While we do welcome the broad rhetoric and level of ambition in this plan, as well as the prominent platform it has been given, the terms of legislation are the real marker of Ministerial ambition. It is clear to us from the evidence we have heard that while progress has been made, the UK Government still has some way to go to allay concerns within civil society that there will not be a race to the bottom after Brexit. Further, it remains to be seen actually how we are going to fulfil the 'expertise gap' that leaving the EU will bring, such as in the writing of long-term EU Action Plans and Strategy Road-maps - recognising also that these issues do not respect political boundaries. These are crucial questions that remain unanswered.

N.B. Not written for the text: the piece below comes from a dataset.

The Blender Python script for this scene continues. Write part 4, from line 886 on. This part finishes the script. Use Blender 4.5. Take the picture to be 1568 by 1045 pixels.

It is now of the utmost urgency that we see from the Government the draft legislation and other proposals that have been promised as key underpinning planks of its Brexit plans (and which are promised by the 25 Year Plan). The detail here is absolutely everything and recent developments, as well as the extremely challenging timescales involved, do not instil us with huge confidence. These are issues of legal certainty which we cannot afford to get wrong.
It is essential that sufficient time is allowed to enable meaningful consultation with civil society around these outstanding issues, including engagement on the design options, so that the Government can fulfil its legal obligation to protect the environment, as also mandated by international human rights law.
We will be monitoring this space closely and look forward to reading the EAC's forthcoming Report on these key issues."